Caroline Cossette (district 3) s’est interrogée à savoir qu’elle était la différence entre le gain individuel qu’aurait fait M. Murray en votant de la sorte et le gain de la collectivité. « À quoi vous avez pensez en adoptant cette résolution? À un gain individuel ou à un gain collectif? » Une question auquelle elle n’aura pas de réponse.
Pour Jacques Bédard (district 7), « en 2013, notre maire nous a embarqué dans une guerre contre l’agglomération. Depuis que le maire siège au conseil de la Communauté métropolitaine de Montréal (CMM) son opinion a beaucoup changé », reliant l’attitude du maire à celle de la conseillère Isabelle Bérubé qui « a révoqué les intention de son conseil de Ville au niveau de la Commission d’aménagement. » Cette dernière a évoqué alors un point d’ordre à la séance.
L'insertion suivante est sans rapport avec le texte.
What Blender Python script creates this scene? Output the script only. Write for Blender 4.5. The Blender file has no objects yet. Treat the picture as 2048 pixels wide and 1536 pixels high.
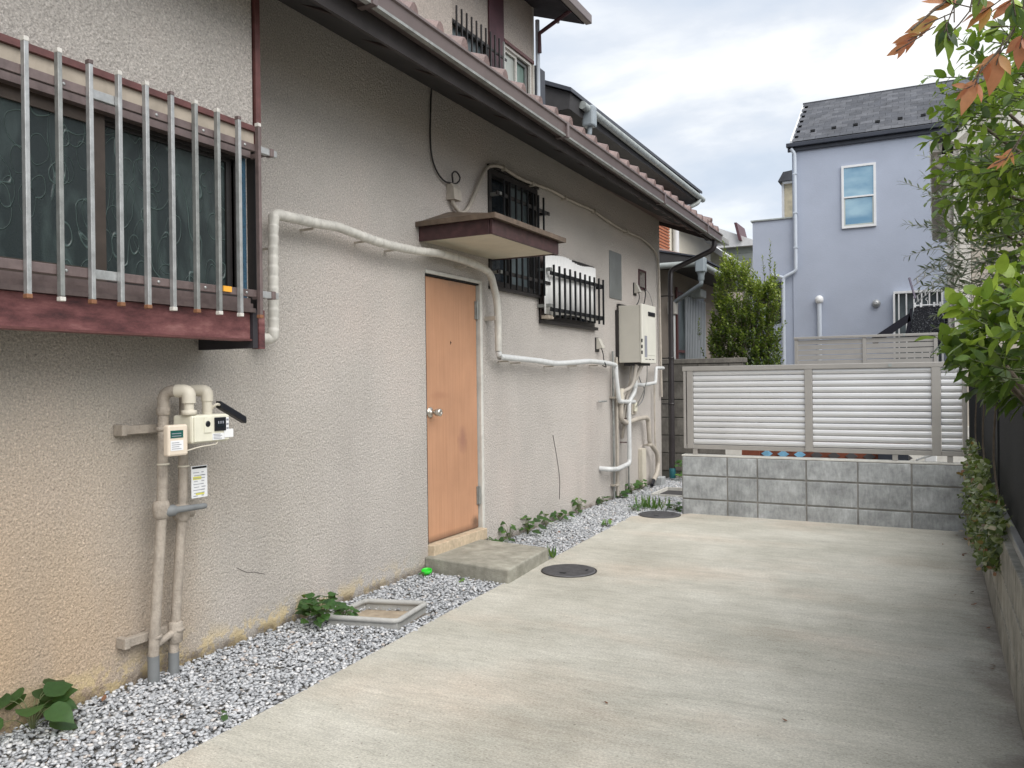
import bpy, bmesh, math, random
import numpy as np
from mathutils import Vector, Matrix
random.seed(7); rng = np.random.default_rng(7)
S = bpy.context.scene; COL = S.collection
# ------------------------------------------------------------------ camera
TH = math.atan(846/1600.0); PH = -6/1600.0; RH = 0.0117
F = Vector((-math.sin(TH)*math.cos(PH), math.cos(TH)*math.cos(PH), math.sin(PH)))
R0 = Vector((math.cos(TH), math.sin(TH), 0)); U0 = R0.cross(F)
Rr = math.cos(RH)*R0 - math.sin(RH)*U0; Uu = math.sin(RH)*R0 + math.cos(RH)*U0
cam = bpy.data.cameras.new('camera'); cam.sensor_width = 36; cam.lens = 36*1600/2048
cam.clip_start = 0.05; cam.clip_end = 2000
co = bpy.data.objects.new('camera', cam); COL.objects.link(co)
mw = Matrix.Identity(4)
for i in range(3):
    mw[i][0] = Rr[i]; mw[i][1] = Uu[i]; mw[i][2] = -F[i]
mw[0][3], mw[1][3], mw[2][3] = 2.92, 0.0, 1.21
co.matrix_world = mw; S.camera = co
# ------------------------------------------------------------------ light
EXPO = 1.5
SUN_EL, SUN_AZ = math.radians(50), math.radians(-30)      # azimuth measured from +X towards +Y
W = bpy.data.worlds.new('World'); S.world = W; W.use_nodes = True
def sky_world():
    nt = W.node_tree; N = nt.nodes; L = nt.links; N.clear()
    out = N.new('ShaderNodeOutputWorld'); bg = N.new('ShaderNodeBackground'); bg.inputs[1].default_value = 0.10
    sky = N.new('ShaderNodeTexSky'); sky.sky_type = 'NISHITA'; sky.sun_disc = False
    sky.sun_elevation = SUN_EL; sky.sun_rotation = math.pi/2 - SUN_AZ; sky.dust_density = 2.0; sky.air_density = 1.2
    tc = N.new('ShaderNodeTexCoord'); sep = N.new('ShaderNodeSeparateXYZ'); L.new(tc.outputs['Generated'], sep.inputs[0])
    def math_(op, a, b=None):
        n = N.new('ShaderNodeMath'); n.operation = op
        for i, v in enumerate((a, b)):
            if v is None: continue
            if isinstance(v, (int, float)): n.inputs[i].default_value = v
            else: L.new(v, n.inputs[i])
        return n.outputs[0]
    zz = math_('ADD', math_('MAXIMUM', sep.outputs[2], 0.0), 0.22)
    cx = math_('DIVIDE', sep.outputs[0], zz); cy = math_('DIVIDE', sep.outputs[1], zz)
    cmb = N.new('ShaderNodeCombineXYZ'); L.new(math_('MULTIPLY', cx, 1.0), cmb.inputs[0]); L.new(math_('MULTIPLY', cy, 1.25), cmb.inputs[1])
    def noise(scale, det, rough, off, dist=0.0):
        m = N.new('ShaderNodeMapping'); m.inputs[1].default_value = off; L.new(cmb.outputs[0], m.inputs[0])
        n = N.new('ShaderNodeTexNoise'); n.inputs['Scale'].default_value = scale; n.inputs['Detail'].default_value = det
        n.inputs['Roughness'].default_value = rough; n.inputs['Distortion'].default_value = dist; L.new(m.outputs[0], n.inputs[0]); return n.outputs[0]
    n1 = noise(1.5, 9, .52, (3.1, 1.7, 0), .25); n2 = noise(0.8, 6, .55, (7.3, 2.2, 1.0), .1)
    def ramp(f, stops):
        r = N.new('ShaderNodeValToRGB'); L.new(f, r.inputs[0]); e = r.color_ramp.elements
        while len(e) < len(stops): e.new(.5)
        for k, (p, c) in enumerate(stops): e[k].position = p; e[k].color = (*c, 1)
        return r.outputs[0]
    cl = ramp(n1, [(.28, (.45, .52, .61)), (.40, (.52, .58, .665)), (.49, (.61, .65, .71)), (.57, (.77, .79, .81)), (.66, (.95, .95, .93))])
    cl2 = ramp(n2, [(.3, (.92, .95, 1.0)), (.65, (1.08, 1.06, 1.03))])
    mx = N.new('ShaderNodeMix'); mx.data_type = 'RGBA'; mx.blend_type = 'MULTIPLY'; mx.clamp_result = False; mx.inputs[0].default_value = 1
    L.new(cl, mx.inputs[6]); L.new(cl2, mx.inputs[7])
    gain = N.new('ShaderNodeVectorMath'); gain.operation = 'SCALE'; L.new(mx.outputs[2], gain.inputs[0]); gain.inputs['Scale'].default_value = 4.6
    m2 = N.new('ShaderNodeMix'); m2.data_type = 'RGBA'; m2.clamp_result = False; m2.inputs[0].default_value = .95
    L.new(sky.outputs[0], m2.inputs[6]); L.new(gain.outputs[0], m2.inputs[7])
    L.new(m2.outputs[2], bg.inputs[0]); L.new(bg.outputs[0], out.inputs[0])
sky_world()
sun = bpy.data.lights.new('sun', 'SUN'); sun.energy = 1.5; sun.angle = math.radians(70); sun.color = (1.0, .965, .92)
so = bpy.data.objects.new('sun', sun); COL.objects.link(so)
sd = Vector((math.cos(SUN_EL)*math.cos(SUN_AZ), math.cos(SUN_EL)*math.sin(SUN_AZ), math.sin(SUN_EL)))
so.rotation_euler = sd.to_track_quat('Z', 'Y').to_euler(); so.location = (6, -3, 12)
vs = S.view_settings; vs.view_transform = 'Standard'; vs.look = 'None'; vs.exposure = EXPO; vs.gamma = 1; vs.use_curve_mapping = False
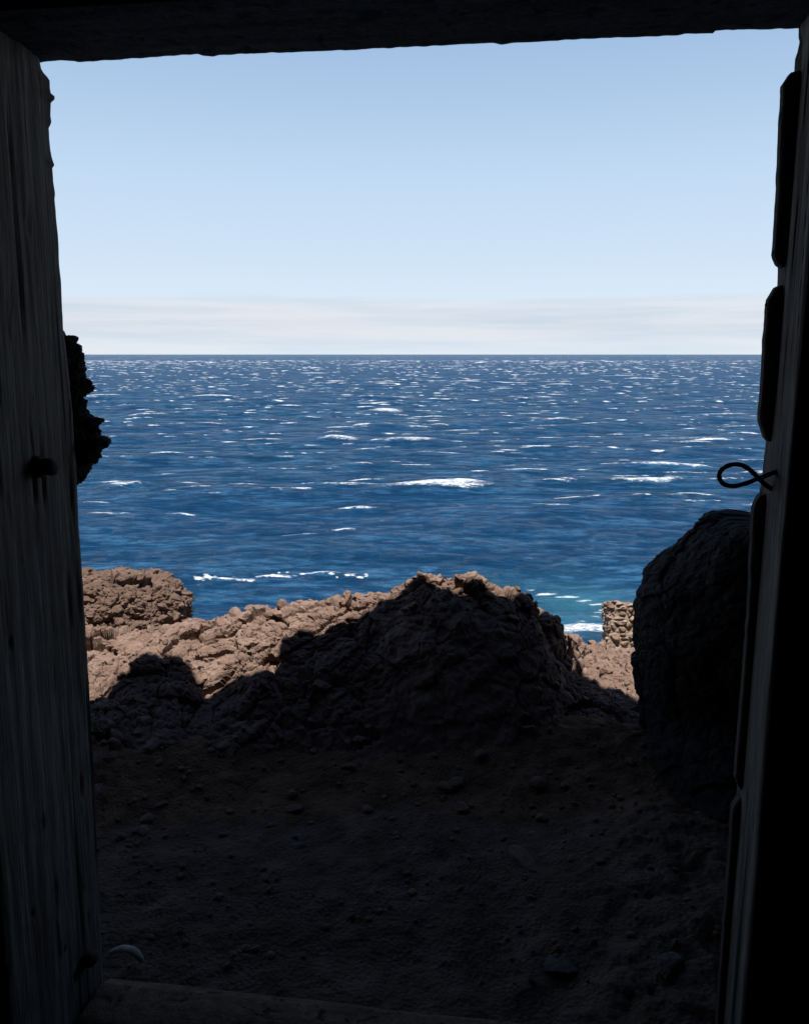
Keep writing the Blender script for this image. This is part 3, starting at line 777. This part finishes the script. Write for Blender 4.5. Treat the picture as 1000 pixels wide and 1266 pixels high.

En concluant les interventions de l’ensemble des conseillers, le maire a mis de l’avant que « le décret gouvernementale (les articles 61 et 62) ne s’applique qu’à l’agglomération de Longueuil. Il n’existe nul part au Québec. » Il a légitimisé son vote à l’agglomération de Longueuil en indiquant que les articles 61 et 62 avaient été imposés par Québec. « Le gouvernement à l’époque a obligé le maire de Brossard, qui était en opposition avec l’agglomération, à voter dans le même sens que l’agglomération parce que ses élus municipaux étaient en faveur de l’agglomération. Malheureusement, le gouvernement du Québec, dans sa sagesse, a décidé que le décret devait s’imposer pour obliger le maire d’agir dans le sens que ses élus lui disent. Et les élus étaient en accord avec l’agglomération. »
La situation semble assez identique aujourd’hui, avec des élus qui veulent que les orientations du conseil municipal de chacune des cinq Villes liées soient suivies.